Problem details: Reproduce the first line and every line after it, exactly, through the one containing "r = ray(px, py); return np.array([0, 0, CAMH]) + r*(Y/r[1])". Leave out the rest.

Recorded data:
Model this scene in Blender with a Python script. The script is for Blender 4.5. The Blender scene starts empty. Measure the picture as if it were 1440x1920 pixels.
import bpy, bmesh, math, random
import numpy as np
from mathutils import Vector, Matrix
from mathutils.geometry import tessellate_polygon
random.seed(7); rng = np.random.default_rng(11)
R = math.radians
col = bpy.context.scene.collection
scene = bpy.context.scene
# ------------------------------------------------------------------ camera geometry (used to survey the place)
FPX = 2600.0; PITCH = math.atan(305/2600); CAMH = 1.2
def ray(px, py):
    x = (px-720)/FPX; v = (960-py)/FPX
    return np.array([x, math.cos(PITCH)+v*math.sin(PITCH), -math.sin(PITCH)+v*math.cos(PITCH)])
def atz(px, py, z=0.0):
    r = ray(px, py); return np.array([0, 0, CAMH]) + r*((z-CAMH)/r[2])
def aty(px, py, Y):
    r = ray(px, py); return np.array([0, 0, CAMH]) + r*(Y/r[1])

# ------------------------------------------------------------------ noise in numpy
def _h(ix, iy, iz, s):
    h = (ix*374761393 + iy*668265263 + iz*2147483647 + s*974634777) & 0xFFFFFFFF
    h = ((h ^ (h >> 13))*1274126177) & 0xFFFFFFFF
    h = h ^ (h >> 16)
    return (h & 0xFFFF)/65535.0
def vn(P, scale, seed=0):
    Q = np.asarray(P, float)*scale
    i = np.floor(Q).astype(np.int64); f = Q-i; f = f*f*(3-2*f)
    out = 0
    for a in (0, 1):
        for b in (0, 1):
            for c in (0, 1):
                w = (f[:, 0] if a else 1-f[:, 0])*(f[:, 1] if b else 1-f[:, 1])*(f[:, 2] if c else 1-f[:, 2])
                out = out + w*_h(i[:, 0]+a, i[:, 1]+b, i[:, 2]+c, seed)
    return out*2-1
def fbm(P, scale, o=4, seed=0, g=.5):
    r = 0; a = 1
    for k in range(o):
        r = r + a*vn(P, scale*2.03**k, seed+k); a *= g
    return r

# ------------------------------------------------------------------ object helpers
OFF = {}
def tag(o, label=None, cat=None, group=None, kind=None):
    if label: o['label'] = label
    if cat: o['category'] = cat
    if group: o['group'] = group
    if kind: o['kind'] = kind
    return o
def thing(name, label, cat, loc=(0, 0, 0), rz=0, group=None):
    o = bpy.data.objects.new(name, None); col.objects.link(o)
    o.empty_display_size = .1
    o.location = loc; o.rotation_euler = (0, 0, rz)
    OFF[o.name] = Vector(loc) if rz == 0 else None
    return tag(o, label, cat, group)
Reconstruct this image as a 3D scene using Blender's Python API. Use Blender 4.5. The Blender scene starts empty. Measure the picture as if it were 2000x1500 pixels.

Reply to the exercise:
Model this scene in Blender with a Python script. The script is for Blender 4.5. The Blender scene starts empty. Measure the picture as if it were 1440x1920 pixels.
import bpy, bmesh, math, random
import numpy as np
from mathutils import Vector, Matrix
from mathutils.geometry import tessellate_polygon
random.seed(7); rng = np.random.default_rng(11)
R = math.radians
col = bpy.context.scene.collection
scene = bpy.context.scene
# ------------------------------------------------------------------ camera geometry (used to survey the place)
FPX = 2600.0; PITCH = math.atan(305/2600); CAMH = 1.2
def ray(px, py):
    x = (px-720)/FPX; v = (960-py)/FPX
    return np.array([x, math.cos(PITCH)+v*math.sin(PITCH), -math.sin(PITCH)+v*math.cos(PITCH)])
def atz(px, py, z=0.0):
    r = ray(px, py); return np.array([0, 0, CAMH]) + r*((z-CAMH)/r[2])
def aty(px, py, Y):
    r = ray(px, py); return np.array([0, 0, CAMH]) + r*(Y/r[1])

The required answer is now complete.